Forse è riduttivo ricordare
Pier Paolo Pasolini come uno degli intellettuali che hanno segnato la Storia, come regista di film che ancora oggi sono un riferimento per chi è del mestiere. Ma Pier Paolo è stato molto di più, come evidenziò
Alberto Moravia nell'orazione funebre del 5 novembre 1975. Non tutti, per esempio, conoscono la sceneggiatura de
'La Nebbiosa', scritta nel 1959. Pier Paolo dopo la pubblicazione di
'Una vita violenta' fece un viaggio a Milano. Con viva curiosità cercò di sviscerare le realtà di una città che non conosceva, allo stesso modo di Roma. Affidandosi ad alcuni giovani teppisti della zona s'infilò nei locali dei cosiddetti
'teddy boys', frequentando i
'night' del centro. Osservò nel dettaglio la vita di una Milano in espansione, senza mai tralasciare la periferia. Tutto divenne fonte di riflessione e di studio accurato per lui, specialmente il linguaggio.
'La Nebbiosa' non è mai diventata un film, come in realtà avrebbe dovuto essere: la sua sceneggiatura non è stata mai presa in considerazione dai registi.
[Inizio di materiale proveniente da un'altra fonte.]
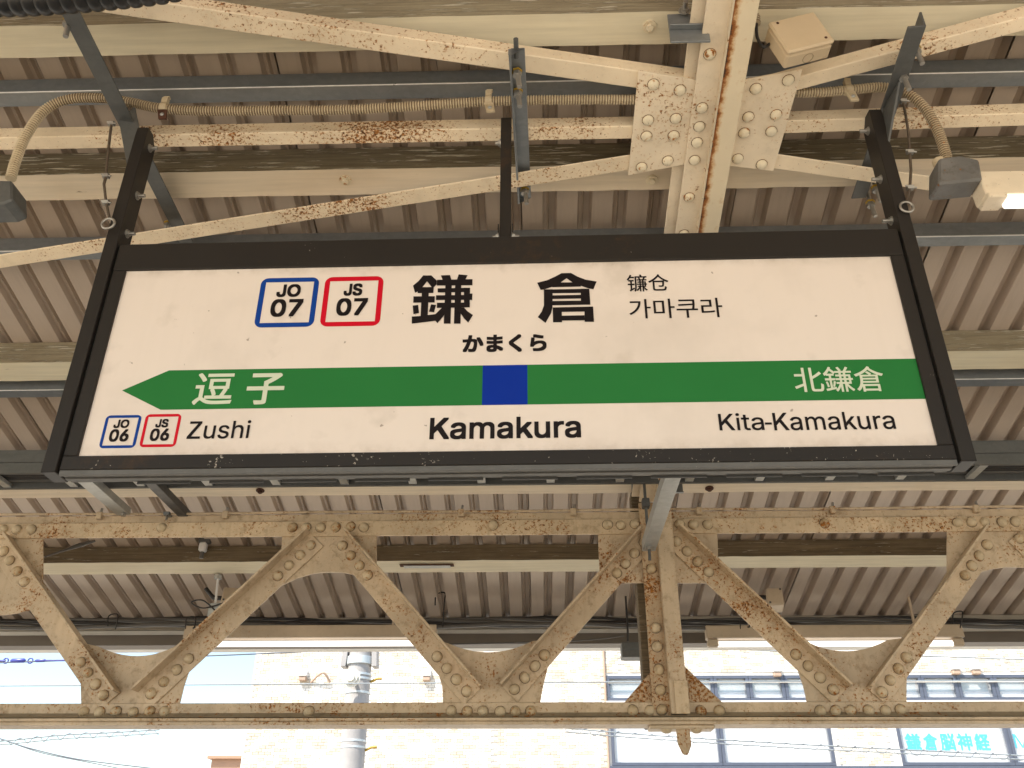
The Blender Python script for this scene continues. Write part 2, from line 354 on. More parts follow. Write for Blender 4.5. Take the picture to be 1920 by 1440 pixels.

Il Saggiatore ha perciò deciso di editare integralmente, nella collana
'Le Silerchie', questo lavoro di Pasolini, rispettandone la primissima stesura. Addentrandosi nelle prime pagine del libro, si viene proiettati direttamente sul set:
il bar 'Metanopoli'. Interno. Sera. La trama si svolge in una sola notte, a Capodanno. Tra macchine rubate e motociclette, un gruppo di ragazzi festeggia. Non sono festeggiamenti tranquilli: i giovani spaventano una coppia, rubano gioielli, rapiscono tre signore e le costringono a un'orgia. Per non parlare dell'omossessuale che fanno salire forzatamente in macchina fino a denudarlo, bruciandone i vestiti. Una gioventù estrema e dannata, incattivita da un ambiente che ne modifica in negativo i comportamenti, portandoli oltre il limite consentito. I
'teddy boys' compiono le loro atrocità in una città come Milano, ricca di contrasti. Pier Paolo studiò il 'gruppo', o meglio il 'branco', raccontandone la crudeltà con estrema precisione e puntiglio. Nei dialoghi è evidente come Pasolini voglia proprio far emergere le forti personalità di questi giovani
"selvaggi". La società inizia a utilizzare il termine
'teddy boy' nei primi anni cinquanta, proprio per manifestare il problema della delinquenza giovanile nelle metropoli. Pasolini riesce a condurci lì, nelle strade, nei locali, tra i vicoli del Naviglio e i grattacieli, con il Contessa, Mosè, il Gimkana, il Rospo, capo della banda, accompagnandoci alla scoperta di luoghi in cui prende forma tutto il disagio di una generazione cresciuta nel boom economico. La nebbia che domina Milano si manifesta con prepotenza quasi abitudinaria nella sceneggiatura:
"La chiara, fitta nebbia delle alte notti invernali della Val Padana, avvolge l'antico paese manzoniano. Ecco il tozzo campanile romanico: la facciata della chiesa, barocca e paesana". Pasolini cerca di portare alla luce gli aspetti contraddittori di Milano, dallo sfarzo borghese alla crudezza dei teddy boys, due mondi apparentemente lontani che, tuttavia, coesistono e che, per forza di cose, rappresentano lo stile di vita di una metropoli spesso coperta dalla nebbia:
la 'nebbiosa' Milano, appunto. Un'indagine critica e affascinante di una società che ha mille volti, mille sfumature e infinite verità.